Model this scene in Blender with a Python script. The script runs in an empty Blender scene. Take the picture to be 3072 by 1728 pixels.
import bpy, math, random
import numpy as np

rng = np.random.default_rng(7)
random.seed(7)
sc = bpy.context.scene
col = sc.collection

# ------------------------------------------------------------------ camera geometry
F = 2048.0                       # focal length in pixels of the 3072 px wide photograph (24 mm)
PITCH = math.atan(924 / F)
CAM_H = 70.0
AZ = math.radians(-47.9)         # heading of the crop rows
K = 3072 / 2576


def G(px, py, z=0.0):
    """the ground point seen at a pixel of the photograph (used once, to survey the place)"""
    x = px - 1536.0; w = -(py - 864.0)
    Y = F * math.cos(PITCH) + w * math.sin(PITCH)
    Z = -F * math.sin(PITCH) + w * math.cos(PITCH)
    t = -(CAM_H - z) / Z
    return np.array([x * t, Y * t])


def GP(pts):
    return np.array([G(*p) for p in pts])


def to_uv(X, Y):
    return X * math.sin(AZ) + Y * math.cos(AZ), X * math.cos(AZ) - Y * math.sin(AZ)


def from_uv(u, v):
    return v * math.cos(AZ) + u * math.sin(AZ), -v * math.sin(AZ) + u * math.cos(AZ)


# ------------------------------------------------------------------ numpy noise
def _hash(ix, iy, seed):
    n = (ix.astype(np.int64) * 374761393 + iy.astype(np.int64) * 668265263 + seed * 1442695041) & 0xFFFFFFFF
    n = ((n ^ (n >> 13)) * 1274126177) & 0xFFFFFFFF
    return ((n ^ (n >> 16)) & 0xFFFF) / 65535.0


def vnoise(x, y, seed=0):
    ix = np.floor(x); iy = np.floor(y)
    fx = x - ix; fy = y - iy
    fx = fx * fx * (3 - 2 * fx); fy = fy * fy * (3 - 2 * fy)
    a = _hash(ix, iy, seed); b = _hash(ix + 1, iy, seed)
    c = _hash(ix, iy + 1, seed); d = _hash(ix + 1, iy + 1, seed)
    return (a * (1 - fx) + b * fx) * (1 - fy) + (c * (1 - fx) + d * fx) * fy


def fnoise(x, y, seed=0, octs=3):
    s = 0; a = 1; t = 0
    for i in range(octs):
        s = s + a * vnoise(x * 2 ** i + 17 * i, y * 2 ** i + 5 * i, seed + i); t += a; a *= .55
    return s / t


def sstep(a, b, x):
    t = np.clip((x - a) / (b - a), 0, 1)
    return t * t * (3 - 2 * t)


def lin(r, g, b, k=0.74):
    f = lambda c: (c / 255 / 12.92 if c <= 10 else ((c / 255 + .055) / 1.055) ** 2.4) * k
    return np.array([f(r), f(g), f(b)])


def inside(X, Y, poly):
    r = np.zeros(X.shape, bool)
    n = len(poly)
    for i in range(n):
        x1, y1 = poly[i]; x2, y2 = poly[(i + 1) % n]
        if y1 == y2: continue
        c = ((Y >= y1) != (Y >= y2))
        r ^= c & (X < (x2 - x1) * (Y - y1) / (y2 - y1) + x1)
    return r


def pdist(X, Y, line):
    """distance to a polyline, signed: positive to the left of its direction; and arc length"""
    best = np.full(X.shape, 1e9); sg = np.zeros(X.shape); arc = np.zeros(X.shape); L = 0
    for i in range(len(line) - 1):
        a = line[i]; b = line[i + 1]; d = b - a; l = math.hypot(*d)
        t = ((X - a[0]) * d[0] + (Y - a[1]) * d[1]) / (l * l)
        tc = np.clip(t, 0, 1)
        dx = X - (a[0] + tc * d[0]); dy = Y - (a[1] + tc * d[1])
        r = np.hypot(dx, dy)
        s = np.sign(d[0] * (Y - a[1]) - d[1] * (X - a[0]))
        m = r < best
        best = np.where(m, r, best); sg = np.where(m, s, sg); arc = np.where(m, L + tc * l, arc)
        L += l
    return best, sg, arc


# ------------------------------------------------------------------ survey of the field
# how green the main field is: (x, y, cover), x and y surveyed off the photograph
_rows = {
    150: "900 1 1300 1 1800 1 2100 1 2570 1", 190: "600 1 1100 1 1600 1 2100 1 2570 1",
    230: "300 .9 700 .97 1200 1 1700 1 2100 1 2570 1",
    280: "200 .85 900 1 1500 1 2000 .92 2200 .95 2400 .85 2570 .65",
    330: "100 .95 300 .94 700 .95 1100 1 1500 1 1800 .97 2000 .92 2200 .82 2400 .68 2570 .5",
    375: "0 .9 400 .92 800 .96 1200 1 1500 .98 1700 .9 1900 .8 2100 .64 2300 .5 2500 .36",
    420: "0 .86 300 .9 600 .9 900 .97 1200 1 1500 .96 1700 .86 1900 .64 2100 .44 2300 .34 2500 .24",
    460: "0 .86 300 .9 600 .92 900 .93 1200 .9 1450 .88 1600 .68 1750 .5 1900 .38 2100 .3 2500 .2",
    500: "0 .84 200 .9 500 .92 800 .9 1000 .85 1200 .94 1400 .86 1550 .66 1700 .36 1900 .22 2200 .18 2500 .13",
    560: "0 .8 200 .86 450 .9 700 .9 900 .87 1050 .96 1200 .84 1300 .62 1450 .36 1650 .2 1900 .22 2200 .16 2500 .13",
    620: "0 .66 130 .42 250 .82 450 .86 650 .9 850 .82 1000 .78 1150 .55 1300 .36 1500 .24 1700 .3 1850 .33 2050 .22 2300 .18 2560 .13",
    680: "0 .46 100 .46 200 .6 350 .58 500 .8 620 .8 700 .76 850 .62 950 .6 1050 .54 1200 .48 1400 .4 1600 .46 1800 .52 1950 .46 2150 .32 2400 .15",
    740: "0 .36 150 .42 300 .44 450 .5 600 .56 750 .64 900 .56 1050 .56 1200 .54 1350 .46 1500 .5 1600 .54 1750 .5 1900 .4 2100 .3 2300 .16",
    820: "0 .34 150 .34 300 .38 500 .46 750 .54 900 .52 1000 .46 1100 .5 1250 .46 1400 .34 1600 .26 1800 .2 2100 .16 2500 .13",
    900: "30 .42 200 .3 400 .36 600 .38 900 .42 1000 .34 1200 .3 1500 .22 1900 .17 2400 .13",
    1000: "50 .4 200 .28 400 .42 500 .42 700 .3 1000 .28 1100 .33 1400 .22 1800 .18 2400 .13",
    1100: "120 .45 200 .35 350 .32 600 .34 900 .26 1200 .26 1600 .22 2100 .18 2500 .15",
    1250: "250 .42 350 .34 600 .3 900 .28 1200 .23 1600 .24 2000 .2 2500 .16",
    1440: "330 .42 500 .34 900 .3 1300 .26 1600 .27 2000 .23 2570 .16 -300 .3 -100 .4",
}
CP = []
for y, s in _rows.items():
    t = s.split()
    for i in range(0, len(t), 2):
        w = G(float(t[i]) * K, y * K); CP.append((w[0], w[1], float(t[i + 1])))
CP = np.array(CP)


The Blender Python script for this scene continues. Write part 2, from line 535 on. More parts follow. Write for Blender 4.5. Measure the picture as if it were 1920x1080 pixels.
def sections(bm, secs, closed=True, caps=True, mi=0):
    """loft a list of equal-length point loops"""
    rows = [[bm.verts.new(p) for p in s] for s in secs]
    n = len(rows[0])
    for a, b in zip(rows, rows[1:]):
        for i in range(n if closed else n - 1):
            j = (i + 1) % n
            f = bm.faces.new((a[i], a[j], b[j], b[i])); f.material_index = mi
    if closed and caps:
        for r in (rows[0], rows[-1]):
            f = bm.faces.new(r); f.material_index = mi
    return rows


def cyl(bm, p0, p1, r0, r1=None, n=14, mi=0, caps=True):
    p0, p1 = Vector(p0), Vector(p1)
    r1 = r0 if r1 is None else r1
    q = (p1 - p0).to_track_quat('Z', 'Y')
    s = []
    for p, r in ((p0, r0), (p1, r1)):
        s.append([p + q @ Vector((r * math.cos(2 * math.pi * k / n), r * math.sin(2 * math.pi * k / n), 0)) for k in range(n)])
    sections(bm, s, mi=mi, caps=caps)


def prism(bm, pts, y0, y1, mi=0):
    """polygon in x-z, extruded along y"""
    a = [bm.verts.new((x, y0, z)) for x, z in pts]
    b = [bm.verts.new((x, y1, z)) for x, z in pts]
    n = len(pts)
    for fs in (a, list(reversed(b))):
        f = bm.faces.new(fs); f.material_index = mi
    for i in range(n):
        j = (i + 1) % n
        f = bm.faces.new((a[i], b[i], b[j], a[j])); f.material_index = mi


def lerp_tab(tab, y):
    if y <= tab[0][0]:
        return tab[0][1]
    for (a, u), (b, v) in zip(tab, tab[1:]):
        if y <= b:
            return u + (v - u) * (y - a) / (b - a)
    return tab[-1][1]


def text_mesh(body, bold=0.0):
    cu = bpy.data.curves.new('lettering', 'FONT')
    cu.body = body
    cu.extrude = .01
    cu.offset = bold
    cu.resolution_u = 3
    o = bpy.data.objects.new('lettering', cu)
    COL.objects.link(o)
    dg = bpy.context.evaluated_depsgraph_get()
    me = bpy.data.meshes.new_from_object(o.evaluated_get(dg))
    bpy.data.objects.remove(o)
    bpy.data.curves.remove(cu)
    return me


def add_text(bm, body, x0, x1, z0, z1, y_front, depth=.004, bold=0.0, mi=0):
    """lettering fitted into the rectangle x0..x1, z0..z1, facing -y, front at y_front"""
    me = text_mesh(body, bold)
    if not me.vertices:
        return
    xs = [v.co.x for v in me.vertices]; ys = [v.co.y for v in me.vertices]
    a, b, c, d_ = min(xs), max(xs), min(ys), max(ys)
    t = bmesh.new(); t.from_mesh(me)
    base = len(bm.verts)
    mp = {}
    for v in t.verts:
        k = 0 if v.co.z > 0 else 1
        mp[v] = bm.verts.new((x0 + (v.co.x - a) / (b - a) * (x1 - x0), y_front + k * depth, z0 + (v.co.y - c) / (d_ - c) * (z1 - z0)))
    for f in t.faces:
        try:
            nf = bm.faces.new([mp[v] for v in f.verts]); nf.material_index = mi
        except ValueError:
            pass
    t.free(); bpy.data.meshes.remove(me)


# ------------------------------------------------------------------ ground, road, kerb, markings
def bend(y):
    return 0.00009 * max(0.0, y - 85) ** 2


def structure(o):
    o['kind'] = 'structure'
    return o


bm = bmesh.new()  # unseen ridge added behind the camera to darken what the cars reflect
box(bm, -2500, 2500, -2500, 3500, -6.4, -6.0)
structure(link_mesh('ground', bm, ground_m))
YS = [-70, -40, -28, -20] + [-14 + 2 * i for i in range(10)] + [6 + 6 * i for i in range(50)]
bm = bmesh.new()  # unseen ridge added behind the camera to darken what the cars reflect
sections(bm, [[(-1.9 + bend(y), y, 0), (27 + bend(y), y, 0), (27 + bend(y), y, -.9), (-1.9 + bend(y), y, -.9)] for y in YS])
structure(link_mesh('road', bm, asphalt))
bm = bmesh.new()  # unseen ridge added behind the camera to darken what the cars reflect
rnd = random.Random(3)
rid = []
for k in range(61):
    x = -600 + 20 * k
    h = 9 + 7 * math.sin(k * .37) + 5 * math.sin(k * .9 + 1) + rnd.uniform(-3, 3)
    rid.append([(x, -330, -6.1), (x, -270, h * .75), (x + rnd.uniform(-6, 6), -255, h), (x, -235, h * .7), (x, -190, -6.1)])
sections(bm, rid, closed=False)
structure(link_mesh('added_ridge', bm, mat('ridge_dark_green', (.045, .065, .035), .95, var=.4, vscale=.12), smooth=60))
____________
(Instructions for the task)
All lines from the beginning of the material above through the one with "K = 3072 / 2576" need to be returned exactly; please return those and only those.

(The answer)
Model this scene in Blender with a Python script. The script runs in an empty Blender scene. Take the picture to be 3072 by 1728 pixels.
import bpy, math, random
import numpy as np

rng = np.random.default_rng(7)
random.seed(7)
sc = bpy.context.scene
col = sc.collection

# ------------------------------------------------------------------ camera geometry
F = 2048.0                       # focal length in pixels of the 3072 px wide photograph (24 mm)
PITCH = math.atan(924 / F)
CAM_H = 70.0
AZ = math.radians(-47.9)         # heading of the crop rows
K = 3072 / 2576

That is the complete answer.